Et pourtant, "on ne peut pas entrer en campagne en disant : ‘ Nous allons continuer comme ça’", a poursuivi le socialiste luxembourgeois. "Je crois que nous ne pourrons gagner ces élections et en ressortir renforcés que si nous réussissons à transmettre des messages clairs qui constituent une remise en cause de la politique menée, dans l’équilibre entre croissance et équilibre budgétaire, et ses  conséquences au niveau social et de l’emploi", a-t-il dit.

Les valeurs de la mouvance socialiste devraient, selon le socialiste luxembourgeois, faire le ciment entre les différentes sensibilités. Y figurent  l’égalité, "qu’on ne retrouve pas dans des programmes de partis de droite et même du centre", la notion de solidarité, l’internationalisme, l’autodétermination de l’homme. Alex Bodry fait aussi figurer au rang de ces valeurs "une attitude critique vis-à-vis de l’économie de marché". "Je ne dis pas qu’on veut la changer de fond en comble. (…) Mais cela doit rester, même s’il y a des discussions sur ce point." 

Constatant que les socialistes n’ont "d’exclusivité sur ces valeurs", ils se doivent d’être crédibles. "Nous devons nous-mêmes vivre ces valeurs, en tant que parti, mais également en tant qu’homme. On ne peut pas être crédible si dans sa propre vie, dans sa propre action politique, on est en contradiction avec ces valeurs. Et un parti qui n’est pas crédible, ne peut pas être élu", a-t-il souligné.

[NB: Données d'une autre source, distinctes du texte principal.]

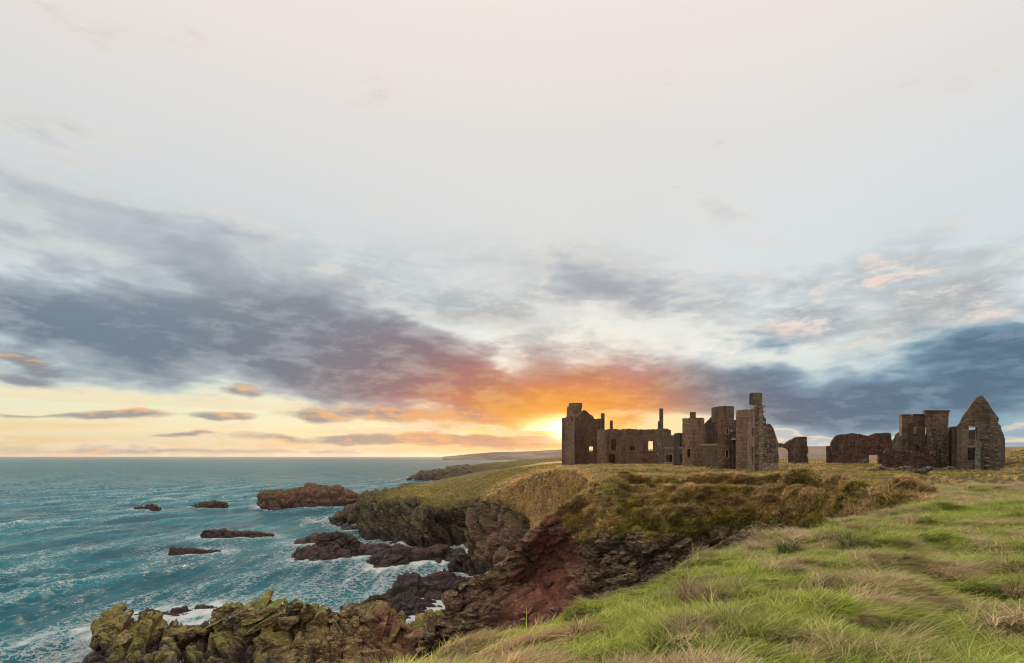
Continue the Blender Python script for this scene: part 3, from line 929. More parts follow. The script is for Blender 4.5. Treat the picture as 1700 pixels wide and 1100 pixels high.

Martin Schulz, candidat unique pour la tête de liste ?

Alex Bodry a aussi évoqué la volonté socialiste de nommer une tête de liste, en septembre 2013, pour les élections européennes. Cette tête de liste sera aussi candidate au poste de président de la Commission européenne, malgré une contradiction : "Même si la gauche gagnait les élections, vu les gouvernements conservateurs actuellement au pouvoir, il y a très peu de chance qu’il y ait un président socialiste".

Ce choix évitera de revivre la situation de 2009 quand José Manuel Barroso avait été "pré-désigné avec le soutien d’un certain nombre de partis socialistes européens".  La situation était alors inconfortable : "On ne pouvait pas critiquer Barroso I et soutenir Barroso II." 

Alex Bodry a toutefois signalé qu’il espérait qu’il y aura plus de candidats à la tête de liste, question de démocratie. Pour l’instant, celui qu’il soutient, le président allemand du Parlement européen, Martin Schulz, est le seul en lice. Et, lors du tour de table informel qui s’est passé à Leipzig, il n’y avait que les Néerlandais pour troubler le concert d’unanimité en faveur Martin Schulz. Néanmoins, la règle qui veut qu’un candidat soit soutenu par au moins six fédérations autres que la sienne rend cette hypothèse peu probable.

Gabriel Richard-Molard : "Le gros problème c’est qu’aujourd’hui dans les partis, on a souvent des cadres qui sont très nationaux"

Gabriel Richard-Molard a lui aussi fait part des divisions entre socialistes européens,  "quand on aborde des thématiques propres à l’identité nationale. » Français expatrié en Allemagne, il raconte que l’évocation des besoins d’une gouvernance économique commune et de la création d’eurobonds suscite chez ses homologues allemands des réactions de stupeur : "Tout le monde me regarde en me disant ‘Mais tu es communiste’ ",  résume-t-il. Il pointe par ailleurs le choix des cadres dans les partis socialistes français et allemands.

"Le gros problème c’est qu’aujourd’hui dans les partis, on a souvent des cadres qui sont très nationaux", dit-il pensant aussi bien à la situation au sein du parti socialiste français qu’au candidat allemand à la chancellerie. "Le problème c’est que quand [Peer Steinbrück] est à une table avec des leaders étrangers, ils ne se comprennent pas." "A partir du moment où on aura des cadres de parti qui ne considèrent plus l’Europe comme une succursale des relations internationales mais bien comme une place importante dans chaque politique publique d’un Etat, on arrivera à une prise de conscience collective", a-t-il dit. Il a dans ce contexte estimé, avec d’autres militants présents à la réunion, que les partis socialistes devraient faire l’effort, aux élections européennes, de réserver sur leur liste des places, en position d’éligibilité, pour des citoyens européens.